* [PROBLEM STATEMENT] Provide a single number: the count of lines containing the string "follow".

* [DATA SECTION]
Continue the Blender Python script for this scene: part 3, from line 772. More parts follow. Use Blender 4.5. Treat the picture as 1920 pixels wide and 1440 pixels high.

==

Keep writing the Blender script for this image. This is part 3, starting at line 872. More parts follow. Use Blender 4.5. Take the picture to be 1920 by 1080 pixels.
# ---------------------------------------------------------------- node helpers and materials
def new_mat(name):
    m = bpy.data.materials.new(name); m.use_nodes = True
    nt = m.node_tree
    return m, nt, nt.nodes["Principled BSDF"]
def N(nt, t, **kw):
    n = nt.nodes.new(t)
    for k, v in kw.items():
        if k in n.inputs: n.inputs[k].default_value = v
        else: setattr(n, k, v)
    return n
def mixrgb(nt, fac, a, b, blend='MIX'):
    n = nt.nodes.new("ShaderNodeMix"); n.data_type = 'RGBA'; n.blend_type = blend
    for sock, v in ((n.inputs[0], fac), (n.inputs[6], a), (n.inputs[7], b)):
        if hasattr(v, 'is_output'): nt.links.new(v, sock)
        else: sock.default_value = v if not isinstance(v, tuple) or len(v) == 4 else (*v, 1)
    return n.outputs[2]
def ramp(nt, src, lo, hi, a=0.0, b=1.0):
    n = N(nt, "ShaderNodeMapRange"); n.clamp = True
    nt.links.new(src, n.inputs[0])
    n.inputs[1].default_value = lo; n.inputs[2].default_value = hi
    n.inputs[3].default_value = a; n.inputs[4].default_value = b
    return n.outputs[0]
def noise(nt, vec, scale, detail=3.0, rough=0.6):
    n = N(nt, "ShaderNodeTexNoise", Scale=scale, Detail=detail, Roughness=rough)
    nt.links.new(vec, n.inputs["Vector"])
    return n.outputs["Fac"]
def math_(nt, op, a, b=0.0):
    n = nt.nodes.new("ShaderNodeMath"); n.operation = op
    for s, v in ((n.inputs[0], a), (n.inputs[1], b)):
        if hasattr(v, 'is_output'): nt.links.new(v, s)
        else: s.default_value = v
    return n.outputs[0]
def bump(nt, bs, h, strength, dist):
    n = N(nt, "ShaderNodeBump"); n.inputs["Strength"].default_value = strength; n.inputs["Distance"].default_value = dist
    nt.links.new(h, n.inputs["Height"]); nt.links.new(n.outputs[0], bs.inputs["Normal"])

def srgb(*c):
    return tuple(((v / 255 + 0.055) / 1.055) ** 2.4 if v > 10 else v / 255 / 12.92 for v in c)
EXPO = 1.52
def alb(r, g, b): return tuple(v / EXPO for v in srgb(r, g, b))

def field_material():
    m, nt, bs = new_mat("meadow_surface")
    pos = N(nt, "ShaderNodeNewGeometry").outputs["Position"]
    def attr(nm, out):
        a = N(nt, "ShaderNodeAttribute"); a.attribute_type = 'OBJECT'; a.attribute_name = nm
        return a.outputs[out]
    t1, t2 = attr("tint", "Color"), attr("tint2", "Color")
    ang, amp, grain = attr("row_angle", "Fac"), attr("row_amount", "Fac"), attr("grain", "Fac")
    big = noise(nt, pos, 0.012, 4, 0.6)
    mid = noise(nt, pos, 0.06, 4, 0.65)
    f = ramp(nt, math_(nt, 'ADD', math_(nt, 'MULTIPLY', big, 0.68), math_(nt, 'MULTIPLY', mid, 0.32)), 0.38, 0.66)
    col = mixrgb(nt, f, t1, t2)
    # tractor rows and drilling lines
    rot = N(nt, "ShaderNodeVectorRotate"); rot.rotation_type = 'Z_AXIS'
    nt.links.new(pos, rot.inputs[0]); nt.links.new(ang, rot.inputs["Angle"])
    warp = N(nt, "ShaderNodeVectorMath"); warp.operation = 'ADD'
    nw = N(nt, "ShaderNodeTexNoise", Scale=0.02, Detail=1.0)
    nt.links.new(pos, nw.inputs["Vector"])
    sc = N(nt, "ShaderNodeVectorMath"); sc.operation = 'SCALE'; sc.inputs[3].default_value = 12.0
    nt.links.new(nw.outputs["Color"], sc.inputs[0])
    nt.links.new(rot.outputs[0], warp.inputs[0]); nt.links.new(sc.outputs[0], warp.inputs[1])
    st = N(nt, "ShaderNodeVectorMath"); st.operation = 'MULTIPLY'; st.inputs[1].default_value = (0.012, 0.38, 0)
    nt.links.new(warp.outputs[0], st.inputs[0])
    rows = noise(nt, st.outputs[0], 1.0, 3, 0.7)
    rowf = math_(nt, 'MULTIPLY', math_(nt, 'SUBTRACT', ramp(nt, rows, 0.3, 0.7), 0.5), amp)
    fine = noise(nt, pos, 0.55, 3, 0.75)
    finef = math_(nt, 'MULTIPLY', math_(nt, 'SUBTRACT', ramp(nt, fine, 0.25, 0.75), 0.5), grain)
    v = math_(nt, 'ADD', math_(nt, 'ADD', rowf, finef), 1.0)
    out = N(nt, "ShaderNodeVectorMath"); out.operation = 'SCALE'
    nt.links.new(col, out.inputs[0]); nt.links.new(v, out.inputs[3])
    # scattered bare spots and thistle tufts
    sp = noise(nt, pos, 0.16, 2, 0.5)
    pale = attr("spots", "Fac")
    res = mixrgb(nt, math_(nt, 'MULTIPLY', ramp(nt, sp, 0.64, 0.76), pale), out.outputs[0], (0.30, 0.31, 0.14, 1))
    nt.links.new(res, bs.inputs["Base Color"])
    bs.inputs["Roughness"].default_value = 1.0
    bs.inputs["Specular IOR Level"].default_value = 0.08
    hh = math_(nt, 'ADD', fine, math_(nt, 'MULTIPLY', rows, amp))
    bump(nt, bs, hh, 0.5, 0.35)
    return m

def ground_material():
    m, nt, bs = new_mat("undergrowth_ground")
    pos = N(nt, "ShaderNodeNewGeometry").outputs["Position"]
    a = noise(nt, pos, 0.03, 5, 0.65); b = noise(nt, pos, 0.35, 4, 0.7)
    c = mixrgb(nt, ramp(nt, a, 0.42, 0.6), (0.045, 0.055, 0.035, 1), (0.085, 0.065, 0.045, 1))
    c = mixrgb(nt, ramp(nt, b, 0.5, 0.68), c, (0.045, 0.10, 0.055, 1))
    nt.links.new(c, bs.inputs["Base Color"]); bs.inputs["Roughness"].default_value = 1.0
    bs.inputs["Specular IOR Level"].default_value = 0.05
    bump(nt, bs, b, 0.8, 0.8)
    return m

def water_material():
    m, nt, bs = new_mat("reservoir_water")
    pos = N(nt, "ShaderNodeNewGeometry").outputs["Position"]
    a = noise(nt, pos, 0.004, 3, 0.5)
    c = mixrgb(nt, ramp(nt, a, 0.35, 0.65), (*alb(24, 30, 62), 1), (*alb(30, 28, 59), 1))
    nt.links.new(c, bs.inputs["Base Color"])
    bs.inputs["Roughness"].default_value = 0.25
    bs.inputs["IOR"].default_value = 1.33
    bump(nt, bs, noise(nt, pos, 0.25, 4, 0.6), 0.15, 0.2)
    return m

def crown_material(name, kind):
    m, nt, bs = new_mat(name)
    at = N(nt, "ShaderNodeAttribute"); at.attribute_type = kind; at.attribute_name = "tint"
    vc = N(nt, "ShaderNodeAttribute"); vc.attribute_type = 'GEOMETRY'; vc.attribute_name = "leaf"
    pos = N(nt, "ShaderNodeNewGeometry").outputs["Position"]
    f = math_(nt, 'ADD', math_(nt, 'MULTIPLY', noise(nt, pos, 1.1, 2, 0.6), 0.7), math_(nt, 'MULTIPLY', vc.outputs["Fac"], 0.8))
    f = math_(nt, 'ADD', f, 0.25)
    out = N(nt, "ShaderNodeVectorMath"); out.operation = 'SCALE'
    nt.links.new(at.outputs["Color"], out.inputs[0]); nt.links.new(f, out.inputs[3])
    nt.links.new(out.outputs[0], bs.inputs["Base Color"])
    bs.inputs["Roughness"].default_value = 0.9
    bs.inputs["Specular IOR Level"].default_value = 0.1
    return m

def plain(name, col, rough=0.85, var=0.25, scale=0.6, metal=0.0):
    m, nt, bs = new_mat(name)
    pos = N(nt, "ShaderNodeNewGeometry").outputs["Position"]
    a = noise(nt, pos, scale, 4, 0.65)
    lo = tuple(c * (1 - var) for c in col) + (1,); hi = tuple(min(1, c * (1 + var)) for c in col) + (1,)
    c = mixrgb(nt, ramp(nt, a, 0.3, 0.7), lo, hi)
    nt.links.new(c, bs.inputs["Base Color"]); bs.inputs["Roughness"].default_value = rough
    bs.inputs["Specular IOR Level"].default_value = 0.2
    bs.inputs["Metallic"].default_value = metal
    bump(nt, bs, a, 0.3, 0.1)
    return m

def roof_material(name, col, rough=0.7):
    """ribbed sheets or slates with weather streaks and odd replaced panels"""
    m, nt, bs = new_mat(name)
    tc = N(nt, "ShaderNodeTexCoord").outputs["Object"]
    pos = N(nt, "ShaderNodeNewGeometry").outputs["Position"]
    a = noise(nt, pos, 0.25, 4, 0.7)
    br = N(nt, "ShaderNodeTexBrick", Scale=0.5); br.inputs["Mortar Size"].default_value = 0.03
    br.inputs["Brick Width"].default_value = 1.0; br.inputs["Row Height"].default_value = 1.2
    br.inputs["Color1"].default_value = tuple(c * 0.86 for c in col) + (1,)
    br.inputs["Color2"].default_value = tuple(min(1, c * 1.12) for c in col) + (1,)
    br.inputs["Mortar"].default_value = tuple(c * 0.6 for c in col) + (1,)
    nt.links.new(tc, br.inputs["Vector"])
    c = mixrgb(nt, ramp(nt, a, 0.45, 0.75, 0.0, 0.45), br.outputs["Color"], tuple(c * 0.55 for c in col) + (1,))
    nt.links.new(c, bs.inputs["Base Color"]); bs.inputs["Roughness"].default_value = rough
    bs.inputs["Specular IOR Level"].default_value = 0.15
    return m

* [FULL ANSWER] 2